Brief> Write out the material exactly, without any of its pictures.

Supplied material>
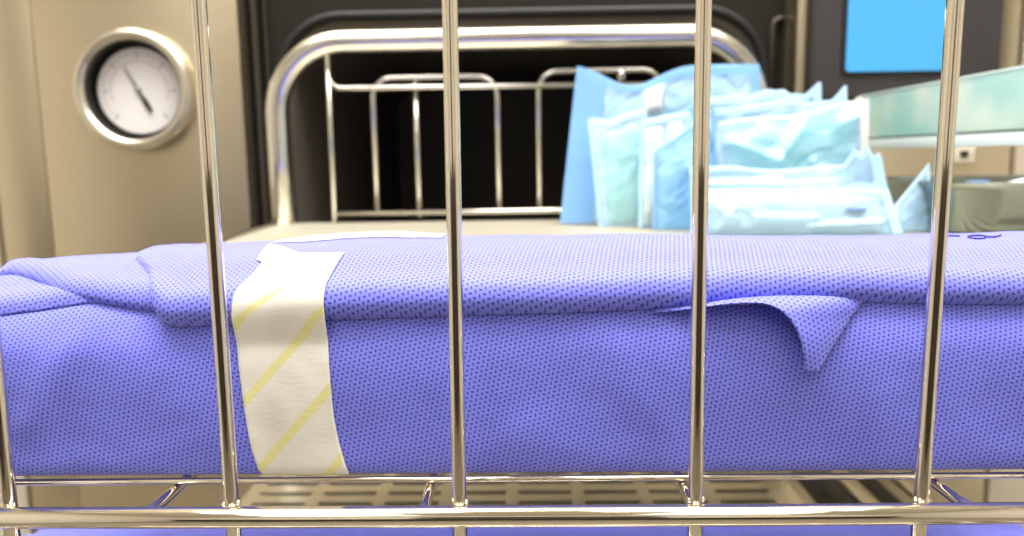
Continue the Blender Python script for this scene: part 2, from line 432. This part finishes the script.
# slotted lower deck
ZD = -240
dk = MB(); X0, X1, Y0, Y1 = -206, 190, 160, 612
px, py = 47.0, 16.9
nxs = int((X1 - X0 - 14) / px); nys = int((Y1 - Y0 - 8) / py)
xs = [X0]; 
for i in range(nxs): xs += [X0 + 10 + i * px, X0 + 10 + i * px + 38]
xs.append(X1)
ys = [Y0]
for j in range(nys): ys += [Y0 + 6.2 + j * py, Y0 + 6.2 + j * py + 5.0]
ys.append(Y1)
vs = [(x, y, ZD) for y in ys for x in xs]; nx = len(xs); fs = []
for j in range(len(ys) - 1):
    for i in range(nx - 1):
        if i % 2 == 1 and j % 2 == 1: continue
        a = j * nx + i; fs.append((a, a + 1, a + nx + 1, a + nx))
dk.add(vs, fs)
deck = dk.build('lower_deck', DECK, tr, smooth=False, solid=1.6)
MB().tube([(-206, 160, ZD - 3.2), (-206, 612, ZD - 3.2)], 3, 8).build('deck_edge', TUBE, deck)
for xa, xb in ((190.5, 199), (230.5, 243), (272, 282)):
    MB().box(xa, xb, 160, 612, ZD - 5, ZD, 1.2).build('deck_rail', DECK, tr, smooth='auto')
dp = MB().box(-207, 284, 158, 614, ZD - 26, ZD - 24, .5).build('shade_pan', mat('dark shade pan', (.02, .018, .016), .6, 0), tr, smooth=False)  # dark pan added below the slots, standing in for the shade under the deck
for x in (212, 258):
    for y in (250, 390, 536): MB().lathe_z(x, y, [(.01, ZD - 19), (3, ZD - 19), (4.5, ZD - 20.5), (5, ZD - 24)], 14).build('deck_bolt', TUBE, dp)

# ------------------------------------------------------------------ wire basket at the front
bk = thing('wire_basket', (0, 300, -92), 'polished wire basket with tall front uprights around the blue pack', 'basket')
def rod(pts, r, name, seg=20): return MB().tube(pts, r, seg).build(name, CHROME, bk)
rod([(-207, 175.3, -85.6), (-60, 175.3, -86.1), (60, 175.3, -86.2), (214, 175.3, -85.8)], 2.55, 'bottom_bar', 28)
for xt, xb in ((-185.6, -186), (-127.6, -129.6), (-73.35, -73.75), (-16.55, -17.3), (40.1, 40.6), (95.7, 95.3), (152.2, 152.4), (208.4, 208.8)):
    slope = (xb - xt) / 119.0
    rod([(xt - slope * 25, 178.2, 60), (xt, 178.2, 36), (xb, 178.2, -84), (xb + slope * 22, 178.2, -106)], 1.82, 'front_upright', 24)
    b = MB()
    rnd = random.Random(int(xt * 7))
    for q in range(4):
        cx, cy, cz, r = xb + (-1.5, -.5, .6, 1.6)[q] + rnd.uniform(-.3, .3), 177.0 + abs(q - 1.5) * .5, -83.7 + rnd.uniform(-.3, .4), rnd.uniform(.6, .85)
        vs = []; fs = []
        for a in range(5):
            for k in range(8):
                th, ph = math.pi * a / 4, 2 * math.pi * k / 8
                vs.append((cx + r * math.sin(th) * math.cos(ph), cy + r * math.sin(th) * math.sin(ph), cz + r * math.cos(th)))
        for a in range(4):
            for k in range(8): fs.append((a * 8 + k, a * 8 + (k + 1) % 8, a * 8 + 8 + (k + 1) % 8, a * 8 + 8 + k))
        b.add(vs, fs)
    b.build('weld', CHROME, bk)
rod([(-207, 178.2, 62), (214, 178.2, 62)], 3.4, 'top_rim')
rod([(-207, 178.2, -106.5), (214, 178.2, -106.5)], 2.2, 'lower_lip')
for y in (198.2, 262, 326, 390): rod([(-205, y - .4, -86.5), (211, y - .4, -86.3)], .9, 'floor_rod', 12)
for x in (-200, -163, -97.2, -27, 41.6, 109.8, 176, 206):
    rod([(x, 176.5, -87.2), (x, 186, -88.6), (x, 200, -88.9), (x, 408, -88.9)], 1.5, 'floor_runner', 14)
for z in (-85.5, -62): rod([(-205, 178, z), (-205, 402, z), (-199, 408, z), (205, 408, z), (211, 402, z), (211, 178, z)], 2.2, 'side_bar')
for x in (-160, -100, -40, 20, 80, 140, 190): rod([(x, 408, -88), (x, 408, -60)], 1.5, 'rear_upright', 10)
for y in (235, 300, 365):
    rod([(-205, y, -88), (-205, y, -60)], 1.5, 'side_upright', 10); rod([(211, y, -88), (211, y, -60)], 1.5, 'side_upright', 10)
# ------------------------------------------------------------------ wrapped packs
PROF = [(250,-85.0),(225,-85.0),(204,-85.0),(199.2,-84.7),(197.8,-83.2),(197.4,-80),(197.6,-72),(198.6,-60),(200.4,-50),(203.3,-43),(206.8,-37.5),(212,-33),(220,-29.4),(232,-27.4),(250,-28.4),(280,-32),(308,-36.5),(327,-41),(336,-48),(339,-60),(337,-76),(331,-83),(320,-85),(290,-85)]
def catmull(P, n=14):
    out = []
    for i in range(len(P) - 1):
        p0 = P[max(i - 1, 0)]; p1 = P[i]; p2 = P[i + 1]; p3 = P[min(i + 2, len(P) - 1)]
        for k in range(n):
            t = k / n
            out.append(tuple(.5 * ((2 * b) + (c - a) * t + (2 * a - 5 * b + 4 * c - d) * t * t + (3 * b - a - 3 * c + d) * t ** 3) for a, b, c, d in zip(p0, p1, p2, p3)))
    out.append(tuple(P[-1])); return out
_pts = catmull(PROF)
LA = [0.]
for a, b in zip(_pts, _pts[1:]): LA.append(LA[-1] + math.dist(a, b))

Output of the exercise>
Continue the Blender Python script for this scene: part 2, from line 432. This part finishes the script.
# slotted lower deck
ZD = -240
dk = MB(); X0, X1, Y0, Y1 = -206, 190, 160, 612
px, py = 47.0, 16.9
nxs = int((X1 - X0 - 14) / px); nys = int((Y1 - Y0 - 8) / py)
xs = [X0]; 
for i in range(nxs): xs += [X0 + 10 + i * px, X0 + 10 + i * px + 38]
xs.append(X1)
ys = [Y0]
for j in range(nys): ys += [Y0 + 6.2 + j * py, Y0 + 6.2 + j * py + 5.0]
ys.append(Y1)
vs = [(x, y, ZD) for y in ys for x in xs]; nx = len(xs); fs = []
for j in range(len(ys) - 1):
    for i in range(nx - 1):
        if i % 2 == 1 and j % 2 == 1: continue
        a = j * nx + i; fs.append((a, a + 1, a + nx + 1, a + nx))
dk.add(vs, fs)
deck = dk.build('lower_deck', DECK, tr, smooth=False, solid=1.6)
MB().tube([(-206, 160, ZD - 3.2), (-206, 612, ZD - 3.2)], 3, 8).build('deck_edge', TUBE, deck)
for xa, xb in ((190.5, 199), (230.5, 243), (272, 282)):
    MB().box(xa, xb, 160, 612, ZD - 5, ZD, 1.2).build('deck_rail', DECK, tr, smooth='auto')
dp = MB().box(-207, 284, 158, 614, ZD - 26, ZD - 24, .5).build('shade_pan', mat('dark shade pan', (.02, .018, .016), .6, 0), tr, smooth=False)  # dark pan added below the slots, standing in for the shade under the deck
for x in (212, 258):
    for y in (250, 390, 536): MB().lathe_z(x, y, [(.01, ZD - 19), (3, ZD - 19), (4.5, ZD - 20.5), (5, ZD - 24)], 14).build('deck_bolt', TUBE, dp)

# ------------------------------------------------------------------ wire basket at the front
bk = thing('wire_basket', (0, 300, -92), 'polished wire basket with tall front uprights around the blue pack', 'basket')
def rod(pts, r, name, seg=20): return MB().tube(pts, r, seg).build(name, CHROME, bk)
rod([(-207, 175.3, -85.6), (-60, 175.3, -86.1), (60, 175.3, -86.2), (214, 175.3, -85.8)], 2.55, 'bottom_bar', 28)
for xt, xb in ((-185.6, -186), (-127.6, -129.6), (-73.35, -73.75), (-16.55, -17.3), (40.1, 40.6), (95.7, 95.3), (152.2, 152.4), (208.4, 208.8)):
    slope = (xb - xt) / 119.0
    rod([(xt - slope * 25, 178.2, 60), (xt, 178.2, 36), (xb, 178.2, -84), (xb + slope * 22, 178.2, -106)], 1.82, 'front_upright', 24)
    b = MB()
    rnd = random.Random(int(xt * 7))
    for q in range(4):
        cx, cy, cz, r = xb + (-1.5, -.5, .6, 1.6)[q] + rnd.uniform(-.3, .3), 177.0 + abs(q - 1.5) * .5, -83.7 + rnd.uniform(-.3, .4), rnd.uniform(.6, .85)
        vs = []; fs = []
        for a in range(5):
            for k in range(8):
                th, ph = math.pi * a / 4, 2 * math.pi * k / 8
                vs.append((cx + r * math.sin(th) * math.cos(ph), cy + r * math.sin(th) * math.sin(ph), cz + r * math.cos(th)))
        for a in range(4):
            for k in range(8): fs.append((a * 8 + k, a * 8 + (k + 1) % 8, a * 8 + 8 + (k + 1) % 8, a * 8 + 8 + k))
        b.add(vs, fs)
    b.build('weld', CHROME, bk)
rod([(-207, 178.2, 62), (214, 178.2, 62)], 3.4, 'top_rim')
rod([(-207, 178.2, -106.5), (214, 178.2, -106.5)], 2.2, 'lower_lip')
for y in (198.2, 262, 326, 390): rod([(-205, y - .4, -86.5), (211, y - .4, -86.3)], .9, 'floor_rod', 12)
for x in (-200, -163, -97.2, -27, 41.6, 109.8, 176, 206):
    rod([(x, 176.5, -87.2), (x, 186, -88.6), (x, 200, -88.9), (x, 408, -88.9)], 1.5, 'floor_runner', 14)
for z in (-85.5, -62): rod([(-205, 178, z), (-205, 402, z), (-199, 408, z), (205, 408, z), (211, 402, z), (211, 178, z)], 2.2, 'side_bar')
for x in (-160, -100, -40, 20, 80, 140, 190): rod([(x, 408, -88), (x, 408, -60)], 1.5, 'rear_upright', 10)
for y in (235, 300, 365):
    rod([(-205, y, -88), (-205, y, -60)], 1.5, 'side_upright', 10); rod([(211, y, -88), (211, y, -60)], 1.5, 'side_upright', 10)
# ------------------------------------------------------------------ wrapped packs
PROF = [(250,-85.0),(225,-85.0),(204,-85.0),(199.2,-84.7),(197.8,-83.2),(197.4,-80),(197.6,-72),(198.6,-60),(200.4,-50),(203.3,-43),(206.8,-37.5),(212,-33),(220,-29.4),(232,-27.4),(250,-28.4),(280,-32),(308,-36.5),(327,-41),(336,-48),(339,-60),(337,-76),(331,-83),(320,-85),(290,-85)]
def catmull(P, n=14):
    out = []
    for i in range(len(P) - 1):
        p0 = P[max(i - 1, 0)]; p1 = P[i]; p2 = P[i + 1]; p3 = P[min(i + 2, len(P) - 1)]
        for k in range(n):
            t = k / n
            out.append(tuple(.5 * ((2 * b) + (c - a) * t + (2 * a - 5 * b + 4 * c - d) * t * t + (3 * b - a - 3 * c + d) * t ** 3) for a, b, c, d in zip(p0, p1, p2, p3)))
    out.append(tuple(P[-1])); return out
_pts = catmull(PROF)
LA = [0.]
for a, b in zip(_pts, _pts[1:]): LA.append(LA[-1] + math.dist(a, b))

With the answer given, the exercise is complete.